De repercusiones mucho más amplias, y cómicas para quien presumía de ser “el único estalinista ortodoxo vivo” fue diseñar el primer acuerdo europeo y luego planetario sobre tarifas aduaneras, sacando adelante el llamado GATT, hoy convertido en la OMS. Eso supuso demostrar a delegados tan dispares como los de Gambia, Paraguay y Pakistán el lucro cesante que creaban aduanas y aranceles desfasados; pero se cuenta que era capaz de tener presente cada supuesto, medido tanto en divisas como en toneladas métricas, cuando no de bromear sobre mercancías nombrándolas en sánscrito o mandarín, hasta acabar provocando en sus colegas algo parecido al temor reverencial. Mientras tanto concluía en Bruselas el proyecto de un banco europeo de inversiones, transformando las tesis de Monnet y Schumann en el armazón operativo de la UE. De hecho, sucumbirá a un infarto en 1968, cuando llevaba minutos disertando en Bruselas a colegas centroeuropeos sobre el futuro de su “criatura”.
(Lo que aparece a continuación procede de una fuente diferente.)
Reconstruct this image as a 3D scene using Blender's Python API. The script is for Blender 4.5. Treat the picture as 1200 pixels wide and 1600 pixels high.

Acababan de producirse los eventos de Mayo, que interpretó como la primera huelga general indefinida de la historia y negándose a ver en ella “un movimiento revolucionario, porque nadie ha muerto y nadie quiere matar”. Al revés, el inmenso mar de chatarra creado por coches sin gasolina, cercado por cordilleras de basura sin recoger, le pareció la primera y más abrumadora muestra de paz a ultranza, último capricho del homo faber entronizado por la técnica, que no tardaría en votar masivamente a De Gaulle, pulverizando las últimas esperanzas puestas en la virtud purificante del Terror. En una de las raras entrevistas concedidas observará: “¿No ha notado que al acelerarse cada vez más, la historia avanza cada vez menos, y vamos hacia el Estado universal? En el hombre hay un 1% humano, y el resto es digamos animal. Eso depara un alto margen de territorio impenetrable”.

Entretanto encontró  tiempo para  componer su Ensayo sobre una historia razonada de la filosofía pagana, una investigación en tres volúmenes aparecida en 1962,  donde a despecho de muchos análisis originales sus discípulos y admiradores seguimos preguntándonos si el tránsito de sabio a estadista no supuso un secreto paso de hegeliano a Hegel mismo, pues la obra se propone “deducir” lo comprendido entre Tales y Proclo como desarrollo práctico del “saber absoluto” donde concluye la Fenomenología. En cualquier caso, su concepto de una “rebarbarización” barre como una bocanada de aire fresco la trivialidad gremial del establecimiento académico, despejando de paso la atmósfera estancada por el rencor de quienes quedaron desfasados sin quererlo ni saberlo.

Desde el pasado mayo, cuando la hipocondría pasó a reinar, quienes gestionan  los innumerables negocios dependientes de nuestra suspendida libertad de movimiento y reunión están a merced del temblor ante una cepa de gripe cuya tasa letal es el 0,004, tras sufrir plagas donde fue dos y hasta tres mil veces más implacable, alimentando una postración económica quizá sin paralelo desde mediados de los años 40. Hace medio año lo único libre es el miedo; no pocos llevan el bozal puesto hasta estando solos, y ocho décadas de confort creciente parecen haber obnubilado nuestro espíritu.